A nation at war – again

By Editorial Board
November 13, 2025
This collage shows security personnel evacuating students from Cadet College Wana, South Waziristan district, Khyber Pakhtunkhwa, which came under terrorist attack. — The News/Zarmeen Zehra/File
This collage shows security personnel evacuating students from Cadet College Wana, South Waziristan district, Khyber Pakhtunkhwa, which came under terrorist attack. — The News/Zarmeen Zehra/File

Defence Minister Khawaja Asif’s declaration that Pakistan has entered a ‘state of war’ following Tuesday’s suicide attack in Islamabad is pretty much telling of the mood within the state regarding the severity of the threat and the frustration building within the state. His warning that Pakistan may carry out strikes inside Afghanistan, and his criticism of the Afghan Taliban regime for harbouring militants, are sending one message: Pakistan’s patience is running out. The minister’s rejection of Kabul’s perfunctory condemnations, which he said could "not be taken as proof of sincerity”, is also a reflection of the extent to which Islamabad views the Taliban government as complicit in the violence ravaging Pakistani soil. Let’s face it: these are not ordinary times. The recent attacks, including the assault on Cadet College Wana and the suicide bombing in the federal capital, were not isolated incidents. Both were coordinated, brutal reminders of TTP resurgence. While Pakistan’s armed forces swiftly eliminated all terrorists involved in the Wana attack – killing four militants and one suicide bomber and ensuring no students or teachers were harmed – the brazenness of such acts has shaken public confidence.

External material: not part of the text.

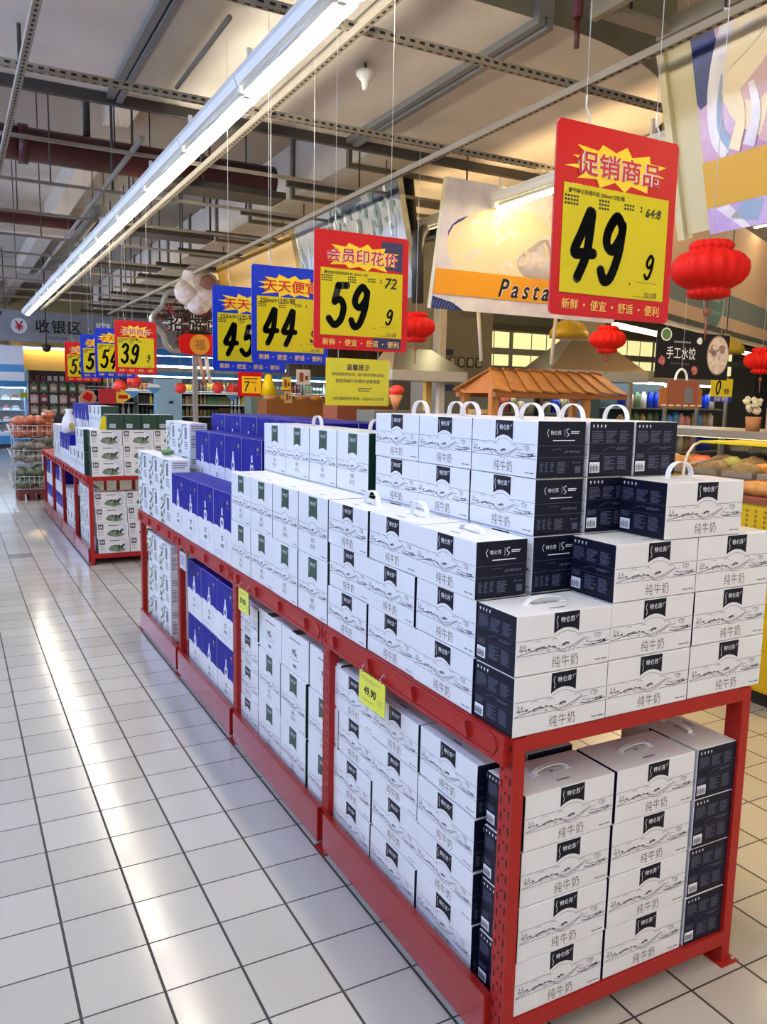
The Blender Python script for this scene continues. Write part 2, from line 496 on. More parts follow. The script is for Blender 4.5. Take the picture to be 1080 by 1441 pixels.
def landscape(mb, o, u, v, w, h, y0, y1, cx):
    """band with two fine rules, hills, trees and cows"""
    ln = [line2([(-w / 2 + .002, y1), (-.034 + cx, y1)], .0011), line2([(.034 + cx, y1), (w / 2 - .002, y1)], .0011), line2([(-w / 2 + .002, y0), (-.02 + cx, y0)], .0011), line2([(.03 + cx, y0), (w / 2 - .002, y0)], .0011)]
    hy = y0 + (y1 - y0) * .25
    ln.append(line2(curve([(-w / 2 + .005, y0 + .002), (-.07, hy + .002), (-.035, hy + .004), (-.008, hy - .005), (.02, hy), (.055, hy + .013), (.06, hy + .016)]), .0016))
    ln.append(line2(curve([(-.03, hy - .001), (-.005, hy - .009), (.022, hy - .004), (.05, hy + .008), (.075, hy + .012)]), .0010))
    ln.append(line2(curve([(-.015, hy - .008), (.005, hy - .012), (.03, hy - .007)]), .0010))
    ln.append(line2(curve([(.055, y0 + .006), (.08, y0 + .003), (w / 2 - .004, y0 + .008)]), .0022))
    ln.append(line2(curve([(.06, y0 + .012), (.09, y0 + .010), (w / 2 - .01, y0 + .013)]), .0011))
    mb.plane(join(ln), o, u, v, 'print_grey')
    mb.plane(join([line2(curve([(cx - .034, y1 - .004), (cx - .026, y1 + .004), (cx, y1 + .010), (cx + .026, y1 + .004), (cx + .034, y1 - .004)]), .0009)]), o, u, v, 'print_grey')
    R = random.Random(3); tr = []
    for k in range(16):
        x = -w / 2 + .01 + R.random() * (w * .42); y = hy + .002 + R.random() * .006 - abs(x) * .02
        tr.append(disc2(x, y, .0022 + R.random() * .002, .0016, n=6))
    for k in range(10):
        x = .065 + R.random() * (w / 2 - .075); tr.append(disc2(x, y0 + .004 + R.random() * .006, .004, .0018, n=6))
    for k in range(34):
        x = -w / 2 + .008 + R.random() * (w - .016); y = y0 + .003 + R.random() * .010 + (abs(x) * .03 if x > .03 else 0); q = .002 + .004 * R.random()
        tr.append(line2([(x, y), (x + q * 1.6, y + q * R.uniform(-.2, .5))], .0008))
    for x in (-.03, .045, -.075, .09): tr.append(join([line2([(x - .008, y1 - .006), (x, y1 - .003), (x + .010, y1 - .006)], .001)]))
    mb.plane(join(tr), o, u, v, 'print_grey')
    mb.plane(join([cow2(-.002, hy + .002, .0085), cow2(.009, hy + .004, .0075, -1), cow2(-.06, hy + .004, .005), cow2(-.075, hy + .002, .0045)]), o, u, v, 'print_dark')

def label_flag(cx, w, top, bot, arch):
    n = 10; V = [(cx - w / 2, top), (cx - w / 2, bot)]
    for k in range(1, n): x = -w / 2 + w * k / n; V.append((cx + x, bot + arch * (1 - (2 * k / n - 1) ** 2)))
    V += [(cx + w / 2, bot), (cx + w / 2, top)]
    F = []
    # two strips keep the concave outline clean
    P = [(cx - w / 2 + w * k / n, bot + arch * (1 - (2 * k / n - 1) ** 2)) for k in range(n + 1)]; T = [(cx - w / 2 + w * k / n, top) for k in range(n + 1)]
    VV = P + T
    return VV, [(k, k + 1, n + 2 + k, n + 1 + k) for k in range(n)]

def text_rows(x0, y1, w, rows, pitch, t, seed, full=.55):
    R = random.Random(seed); return join([rect(x0, y1 - k * pitch - t, x0 + w * (full + (1 - full) * R.random()), y1 - k * pitch) for k in range(rows)])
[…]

Since border tensions between Pakistan and Afghanistan escalated last month, the two sides have held at least three rounds of talks in Doha and Istanbul. Yet, even as diplomats met, Pakistan witnessed more than 60 terrorist attacks. The failure of these talks has coincided with a shift in the TTP’s tactics and intensity, with suicide bombings in major cities and coordinated assaults on security installations. It is clear that the militants remain emboldened and that Afghanistan continues to provide them safe haven. Under such circumstances, Pakistan’s options are limited. Kinetic action – cross-border strikes or intensified counterterrorism operations – is one route. The other is economic pressure. The Afghan Taliban appear to be bracing for both. On Wednesday, Mullah Abdul Ghani Baradar, Afghanistan’s deputy prime minister for economic affairs, urged Afghan traders to end reliance on Pakistan for imports and exports within three months. In an unmistakably defiant tone, he said trade through Pakistan has not only "harmed" Afghanistan’s merchants but "also caused problems for markets and the general public". He warned that traders who continue to rely on Pakistani routes would do so at their own risk. It is clear then that Kabul anticipates an economic and diplomatic backlash from Islamabad – and may already be preparing its population for it.

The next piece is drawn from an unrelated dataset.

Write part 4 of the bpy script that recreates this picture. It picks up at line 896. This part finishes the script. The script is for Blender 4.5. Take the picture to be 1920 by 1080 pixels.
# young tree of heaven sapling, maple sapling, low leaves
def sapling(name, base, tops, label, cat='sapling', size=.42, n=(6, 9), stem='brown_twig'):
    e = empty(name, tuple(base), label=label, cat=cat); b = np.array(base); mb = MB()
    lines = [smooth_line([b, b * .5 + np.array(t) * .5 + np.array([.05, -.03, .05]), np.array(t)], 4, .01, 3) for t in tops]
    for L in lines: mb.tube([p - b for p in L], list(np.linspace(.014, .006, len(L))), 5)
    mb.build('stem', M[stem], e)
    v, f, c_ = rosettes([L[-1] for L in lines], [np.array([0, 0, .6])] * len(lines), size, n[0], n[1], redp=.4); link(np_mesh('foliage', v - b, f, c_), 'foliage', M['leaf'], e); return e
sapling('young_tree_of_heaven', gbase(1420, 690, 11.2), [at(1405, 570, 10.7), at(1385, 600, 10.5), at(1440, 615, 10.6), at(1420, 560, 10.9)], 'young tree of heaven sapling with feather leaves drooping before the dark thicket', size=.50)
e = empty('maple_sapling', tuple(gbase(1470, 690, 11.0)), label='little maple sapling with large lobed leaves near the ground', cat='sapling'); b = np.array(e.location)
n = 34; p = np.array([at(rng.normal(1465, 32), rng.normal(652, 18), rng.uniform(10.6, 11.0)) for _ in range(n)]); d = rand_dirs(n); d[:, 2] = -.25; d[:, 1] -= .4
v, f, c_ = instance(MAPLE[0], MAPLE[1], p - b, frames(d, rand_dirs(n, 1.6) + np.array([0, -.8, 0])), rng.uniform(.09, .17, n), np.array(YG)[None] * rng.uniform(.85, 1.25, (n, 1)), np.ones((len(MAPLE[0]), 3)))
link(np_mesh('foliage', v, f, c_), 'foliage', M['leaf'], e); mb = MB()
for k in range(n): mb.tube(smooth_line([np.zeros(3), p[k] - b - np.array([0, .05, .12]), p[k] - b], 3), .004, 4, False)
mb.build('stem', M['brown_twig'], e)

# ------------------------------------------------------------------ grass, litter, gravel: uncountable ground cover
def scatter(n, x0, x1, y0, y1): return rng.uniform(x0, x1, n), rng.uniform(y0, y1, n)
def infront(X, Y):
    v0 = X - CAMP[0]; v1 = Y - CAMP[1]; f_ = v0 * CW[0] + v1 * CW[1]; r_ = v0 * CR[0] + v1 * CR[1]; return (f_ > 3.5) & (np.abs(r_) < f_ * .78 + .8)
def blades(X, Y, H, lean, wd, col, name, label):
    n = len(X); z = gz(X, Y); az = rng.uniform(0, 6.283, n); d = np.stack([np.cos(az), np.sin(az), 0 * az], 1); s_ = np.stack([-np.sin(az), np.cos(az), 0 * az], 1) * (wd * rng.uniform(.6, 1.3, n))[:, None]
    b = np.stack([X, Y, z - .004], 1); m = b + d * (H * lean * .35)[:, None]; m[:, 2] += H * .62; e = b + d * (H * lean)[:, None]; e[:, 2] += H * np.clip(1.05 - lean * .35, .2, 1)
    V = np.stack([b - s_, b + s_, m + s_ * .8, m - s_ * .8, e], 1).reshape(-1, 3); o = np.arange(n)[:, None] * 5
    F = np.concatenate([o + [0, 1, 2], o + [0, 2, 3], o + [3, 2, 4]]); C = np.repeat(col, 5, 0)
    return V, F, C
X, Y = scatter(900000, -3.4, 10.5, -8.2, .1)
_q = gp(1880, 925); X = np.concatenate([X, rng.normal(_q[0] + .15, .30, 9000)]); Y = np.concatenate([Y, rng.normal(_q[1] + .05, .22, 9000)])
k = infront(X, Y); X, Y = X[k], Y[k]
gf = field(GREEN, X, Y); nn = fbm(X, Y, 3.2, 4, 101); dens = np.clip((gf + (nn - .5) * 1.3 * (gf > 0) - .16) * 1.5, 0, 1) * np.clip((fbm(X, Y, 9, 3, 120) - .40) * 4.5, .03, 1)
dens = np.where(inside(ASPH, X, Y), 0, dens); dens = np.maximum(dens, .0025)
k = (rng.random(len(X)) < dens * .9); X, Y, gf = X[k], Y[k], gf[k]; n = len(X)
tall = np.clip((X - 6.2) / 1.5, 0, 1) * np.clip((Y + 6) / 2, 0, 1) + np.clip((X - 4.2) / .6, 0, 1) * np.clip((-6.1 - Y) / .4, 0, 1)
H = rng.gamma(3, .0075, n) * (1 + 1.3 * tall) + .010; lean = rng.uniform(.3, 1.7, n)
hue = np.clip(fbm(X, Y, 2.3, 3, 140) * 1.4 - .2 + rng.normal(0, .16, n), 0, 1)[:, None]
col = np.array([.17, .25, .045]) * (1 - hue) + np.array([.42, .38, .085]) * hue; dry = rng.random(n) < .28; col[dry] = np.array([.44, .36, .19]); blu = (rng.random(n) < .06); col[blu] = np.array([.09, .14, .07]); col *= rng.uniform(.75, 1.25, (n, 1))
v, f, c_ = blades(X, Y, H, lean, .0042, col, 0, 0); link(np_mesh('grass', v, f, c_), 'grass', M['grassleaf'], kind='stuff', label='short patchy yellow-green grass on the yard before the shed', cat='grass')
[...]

Meanwhile, on the domestic front, the PTI government in Khyber Pakhtunkhwa convened an Aman Jirga on Wednesday, where Chief Minister Sohail Afridi criticised what he said are ‘top-down decisions’ on counterterrorism. To be fair, he is right that policies made ‘behind closed doors’ and ‘imposed’ on the province have yielded limited success. In this sense at least his call for a participatory and long-term anti-terrorism strategy to eradicate the menace once and for all deserves serious consideration. KP has borne the brunt of this war for two decades and its voice must be part of the national security conversation. That said, unity of purpose is critical. While KP’s government should communicate its concerns to the centre, it must also recognise that foreign policy and cross-border action remain the federal government’s prerogative. At a moment when Pakistan faces a clear and present danger from across the border, political divisions and provincial grandstanding will only weaken the national front. Pakistan has been here before – grieving, angry, determined – but this time, the stakes are higher and the enemy more entrenched. If this truly is a ‘state of war’, it demands not just military resolve but political coherence and strategic clarity. The TTP and its backers in Afghanistan cannot be allowed to drag the country back into the shadows of fear and bloodshed.